### Short exercise
Return each line of the listing below, unchanged, and omit the images.
════════
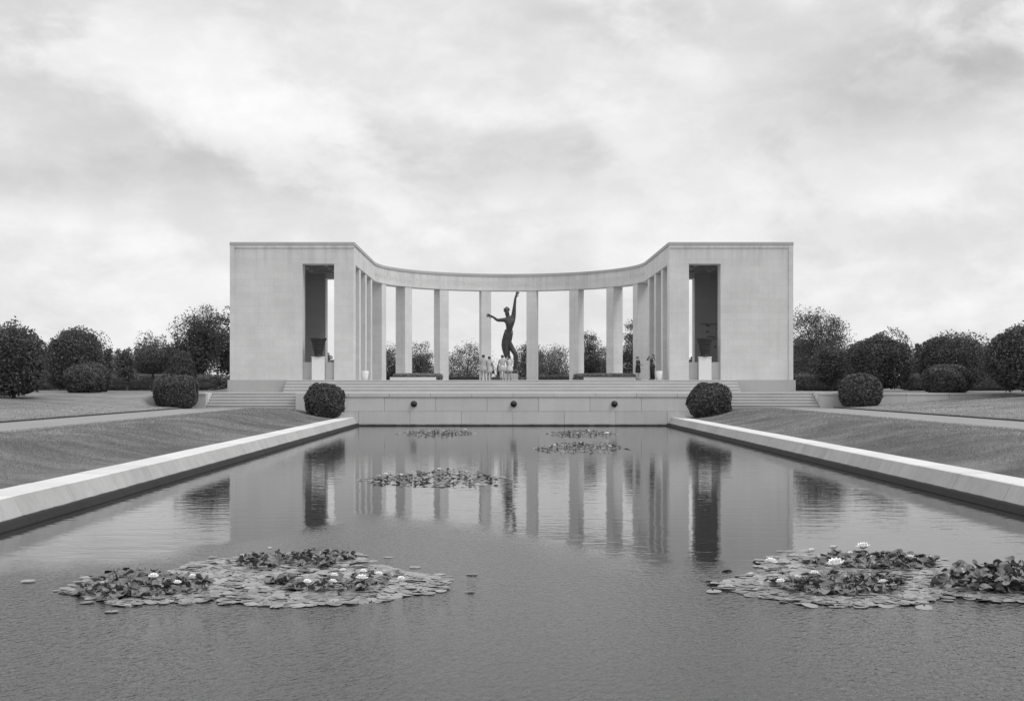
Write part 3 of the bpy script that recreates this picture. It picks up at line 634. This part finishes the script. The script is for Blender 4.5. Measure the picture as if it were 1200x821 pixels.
def core_mesh(c, r, k=.82, fb=-.75, power=2.3):
    bm = bmesh.new(); bmesh.ops.create_icosphere(bm, subdivisions=3, radius=1)
    v = []; 
    for q in bm.verts:
        d = np.array(q.co); s = (np.abs(d) ** power).sum() ** (-1 / power); p = d * s * k; p[2] = max(p[2], fb + .03); v.append(np.array(c) + p * np.array(r))
    f = [[w.index for w in q.verts] for q in bm.faces]; bm.free(); return np.array(v), f
def make_mesh(name, quads, cores):
    me_v = [quads]; faces = [tuple(range(4*i, 4*i+4)) for i in range(len(quads)//4)]; off = len(quads)
    for v, f in cores: faces += [tuple(i + off for i in q) for q in f]; me_v.append(v); off += len(v)
    me = bpy.data.meshes.new(name); me.from_pydata(np.concatenate(me_v).tolist(), [], faces); return me
def bush(x, y, z, w, h, label, seed, n=9000, size=.075, group='clipped round bushes by the terrace', mat='leaf_dark', power=2.3, fb=-.75, amp=.075):
    root = empty('bush', (x, y, z)); tag(root, label, 'bush', group)
    r = (w/2, w/2, h / (1 - fb)); c = (0, 0, -fb * r[2])
    p, d = clipped(c, r, n, size, seed, amp, fb, .13, power)
    link('foliage', make_mesh('foliage', leaves(p, size, nrm=d), [core_mesh(c, r, .86, fb, power)]), M[mat], root)
    b = MB(); b.tube([(0, 0, -.15), (0, 0, h * .4)], [.09, .06], 8); b.build('stem', M['bark'], root); return root
def clump_pts(cs, n, spread, seed):
    k = rng.integers(0, len(cs), n); g = rng.normal(size=(n, 3)); g /= np.linalg.norm(g, axis=1)[:, None]
    rr = rng.random(n) ** .45
    return cs[k, :3] + g * (rr * cs[k, 3] * 1.0)[:, None] * np.array([1, 1, .8]), g
def tree(x, y, z, w, h, label, seed, kind='round', n=9000, leaf=.09, mat='leaf_mid', trunk=.1, clumps=42, cs=.27, group='trees round the memorial', name='tree', amp=.16):
    root = empty(name, (x, y, z)); tag(root, label, 'tree', group); r = np.random.default_rng(seed)
    zc0 = h * trunk; ch = h - zc0; c = np.array([0, 0, zc0 + ch/2]); rx = np.array([w/2, w/2, ch/2]); cores = []
    if kind == 'clipped':       # sheared crown: leaves on and just inside a bumpy skin, soft shoots breaking it
        p, d = clipped(c, rx * .97, int(n * .75), leaf, seed, amp, -1, .25, 2.8, 2.4); q, d2 = clipped(c, rx * 1.0, n - len(p), leaf, seed + 1, amp * 1.3, -1, .2, 2.8, 2.4); sh = rng.random(len(q)) < .3; q[sh] += (d2[sh] * .03 + [0, 0, .015]) * h * rng.random((sh.sum(), 1)) ** 1.5
        p = np.concatenate([p, q]); g = np.concatenate([d, d2]); cores = [core_mesh(c, rx, .68, -1, 2.8)]; pc = c + d[:9] * rx * .7
        lf = leaves(p, leaf, nrm=g * .6)
    else:
        d = r.normal(size=(clumps, 3)); d /= np.linalg.norm(d, axis=1)[:, None]
        if kind == 'cone':
            t = np.linspace(0, .93, clumps); a = np.arange(clumps) * 2.4; q = (1 - t) ** .8 * .62 * (.5 + .5 * r.random(clumps)); pc = np.stack([q*np.cos(a)*w/2, q*np.sin(a)*w/2, zc0 + t*ch], 1)
            size = w * .34 * (.3 + .7 * (1 - t))
        else:
            rad = .35 + .5 * r.random(clumps) ** .5
            pc = c + d * (rad * bumpy(d, amp, seed, 2.2))[:, None] * rx; size = w * cs * r.uniform(.5, 1.15, clumps)
        cl = np.concatenate([pc, size[:, None]], 1); nf = int(n * .45)
        p, g = clump_pts(cl, n - nf, 1, seed)
        f = rng.normal(size=(nf, 3)); f /= np.linalg.norm(f, axis=1)[:, None]
        low = rng.random((nf, 1)) ** .5
        if kind == 'cone': tt = rng.random(nf) ** 1.4; aa = rng.uniform(0, 6.28, nf); rr = (1 - tt) * w * .36 * np.sqrt(rng.random(nf)); f = np.stack([rr*np.cos(aa), rr*np.sin(aa), zc0 + tt*ch*.95], 1)
        else: f = c + f * low * rx * .72 - np.array([0, 0, ch * .12])
        p = np.concatenate([p, f])
        sx = np.percentile(np.abs(p[:, :2]), 99.3); zt = np.percentile(p[:, 2], 99.6)
        k = (w/2) / sx; p[:, :2] *= k; pc[:, :2] *= k; kz = (h - leaf) / zt; p[:, 2] *= kz; pc[:, 2] *= kz
        lf = leaves(p, leaf)
    o_ = len(lf)
    link('crown', make_mesh('crown', lf, cores), M[mat], root)
    b = MB(); tr = .022 * h + .03; b.tube([(0, 0, -.3), (.03*w, 0, zc0*.6), (0, .02, zc0 + ch*.25), (.03*w, 0, zc0 + ch*.6)], [tr*1.3, tr, tr*.75, tr*.35], 10)
    for k in range(min(9, len(pc))):
        q = Vector(pc[k]); s_ = Vector((0, 0, max(.1, min(q.z - .1, zc0 + ch * r.uniform(0, .35))))); b.tube([s_, s_.lerp(q, .5) + Vector((0, 0, .04*h)), q], [tr*.5, tr*.32, tr*.12], 6)
    b.build('trunk', M['bark'], root, True); return root
def gz(x, y): return zground(x, y)
def at(px, Y): return PX(px, Y), Y
def put(fn, px0, px1, top, base, Y, label, seed, **kw):
    w = (px1 - px0) * Y / F; x = PX((px0 + px1)/2, Y); z = EYE - (base - VPY) * Y / F; zg = gz(x, Y) if Y > 72.3 or abs(x) > 14 else None
    zt = EYE - (top - VPY) * Y / F; z0 = zg if zg is not None else z
    return fn(x, Y, z0, w, zt - z0, label, seed, **kw)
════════
### Written response
Write part 3 of the bpy script that recreates this picture. It picks up at line 634. This part finishes the script. The script is for Blender 4.5. Measure the picture as if it were 1200x821 pixels.
def core_mesh(c, r, k=.82, fb=-.75, power=2.3):
    bm = bmesh.new(); bmesh.ops.create_icosphere(bm, subdivisions=3, radius=1)
    v = []; 
    for q in bm.verts:
        d = np.array(q.co); s = (np.abs(d) ** power).sum() ** (-1 / power); p = d * s * k; p[2] = max(p[2], fb + .03); v.append(np.array(c) + p * np.array(r))
    f = [[w.index for w in q.verts] for q in bm.faces]; bm.free(); return np.array(v), f
def make_mesh(name, quads, cores):
    me_v = [quads]; faces = [tuple(range(4*i, 4*i+4)) for i in range(len(quads)//4)]; off = len(quads)
    for v, f in cores: faces += [tuple(i + off for i in q) for q in f]; me_v.append(v); off += len(v)
    me = bpy.data.meshes.new(name); me.from_pydata(np.concatenate(me_v).tolist(), [], faces); return me
def bush(x, y, z, w, h, label, seed, n=9000, size=.075, group='clipped round bushes by the terrace', mat='leaf_dark', power=2.3, fb=-.75, amp=.075):
    root = empty('bush', (x, y, z)); tag(root, label, 'bush', group)
    r = (w/2, w/2, h / (1 - fb)); c = (0, 0, -fb * r[2])
    p, d = clipped(c, r, n, size, seed, amp, fb, .13, power)
    link('foliage', make_mesh('foliage', leaves(p, size, nrm=d), [core_mesh(c, r, .86, fb, power)]), M[mat], root)
    b = MB(); b.tube([(0, 0, -.15), (0, 0, h * .4)], [.09, .06], 8); b.build('stem', M['bark'], root); return root
def clump_pts(cs, n, spread, seed):
    k = rng.integers(0, len(cs), n); g = rng.normal(size=(n, 3)); g /= np.linalg.norm(g, axis=1)[:, None]
    rr = rng.random(n) ** .45
    return cs[k, :3] + g * (rr * cs[k, 3] * 1.0)[:, None] * np.array([1, 1, .8]), g
def tree(x, y, z, w, h, label, seed, kind='round', n=9000, leaf=.09, mat='leaf_mid', trunk=.1, clumps=42, cs=.27, group='trees round the memorial', name='tree', amp=.16):
    root = empty(name, (x, y, z)); tag(root, label, 'tree', group); r = np.random.default_rng(seed)
    zc0 = h * trunk; ch = h - zc0; c = np.array([0, 0, zc0 + ch/2]); rx = np.array([w/2, w/2, ch/2]); cores = []
    if kind == 'clipped':       # sheared crown: leaves on and just inside a bumpy skin, soft shoots breaking it
        p, d = clipped(c, rx * .97, int(n * .75), leaf, seed, amp, -1, .25, 2.8, 2.4); q, d2 = clipped(c, rx * 1.0, n - len(p), leaf, seed + 1, amp * 1.3, -1, .2, 2.8, 2.4); sh = rng.random(len(q)) < .3; q[sh] += (d2[sh] * .03 + [0, 0, .015]) * h * rng.random((sh.sum(), 1)) ** 1.5
        p = np.concatenate([p, q]); g = np.concatenate([d, d2]); cores = [core_mesh(c, rx, .68, -1, 2.8)]; pc = c + d[:9] * rx * .7
        lf = leaves(p, leaf, nrm=g * .6)
    else:
        d = r.normal(size=(clumps, 3)); d /= np.linalg.norm(d, axis=1)[:, None]
        if kind == 'cone':
            t = np.linspace(0, .93, clumps); a = np.arange(clumps) * 2.4; q = (1 - t) ** .8 * .62 * (.5 + .5 * r.random(clumps)); pc = np.stack([q*np.cos(a)*w/2, q*np.sin(a)*w/2, zc0 + t*ch], 1)
            size = w * .34 * (.3 + .7 * (1 - t))
        else:
            rad = .35 + .5 * r.random(clumps) ** .5
            pc = c + d * (rad * bumpy(d, amp, seed, 2.2))[:, None] * rx; size = w * cs * r.uniform(.5, 1.15, clumps)
        cl = np.concatenate([pc, size[:, None]], 1); nf = int(n * .45)
        p, g = clump_pts(cl, n - nf, 1, seed)
        f = rng.normal(size=(nf, 3)); f /= np.linalg.norm(f, axis=1)[:, None]
        low = rng.random((nf, 1)) ** .5
        if kind == 'cone': tt = rng.random(nf) ** 1.4; aa = rng.uniform(0, 6.28, nf); rr = (1 - tt) * w * .36 * np.sqrt(rng.random(nf)); f = np.stack([rr*np.cos(aa), rr*np.sin(aa), zc0 + tt*ch*.95], 1)
        else: f = c + f * low * rx * .72 - np.array([0, 0, ch * .12])
        p = np.concatenate([p, f])
        sx = np.percentile(np.abs(p[:, :2]), 99.3); zt = np.percentile(p[:, 2], 99.6)
        k = (w/2) / sx; p[:, :2] *= k; pc[:, :2] *= k; kz = (h - leaf) / zt; p[:, 2] *= kz; pc[:, 2] *= kz
        lf = leaves(p, leaf)
    o_ = len(lf)
    link('crown', make_mesh('crown', lf, cores), M[mat], root)
    b = MB(); tr = .022 * h + .03; b.tube([(0, 0, -.3), (.03*w, 0, zc0*.6), (0, .02, zc0 + ch*.25), (.03*w, 0, zc0 + ch*.6)], [tr*1.3, tr, tr*.75, tr*.35], 10)
    for k in range(min(9, len(pc))):
        q = Vector(pc[k]); s_ = Vector((0, 0, max(.1, min(q.z - .1, zc0 + ch * r.uniform(0, .35))))); b.tube([s_, s_.lerp(q, .5) + Vector((0, 0, .04*h)), q], [tr*.5, tr*.32, tr*.12], 6)
    b.build('trunk', M['bark'], root, True); return root
def gz(x, y): return zground(x, y)
def at(px, Y): return PX(px, Y), Y
def put(fn, px0, px1, top, base, Y, label, seed, **kw):
    w = (px1 - px0) * Y / F; x = PX((px0 + px1)/2, Y); z = EYE - (base - VPY) * Y / F; zg = gz(x, Y) if Y > 72.3 or abs(x) > 14 else None
    zt = EYE - (top - VPY) * Y / F; z0 = zg if zg is not None else z
    return fn(x, Y, z0, w, zt - z0, label, seed, **kw)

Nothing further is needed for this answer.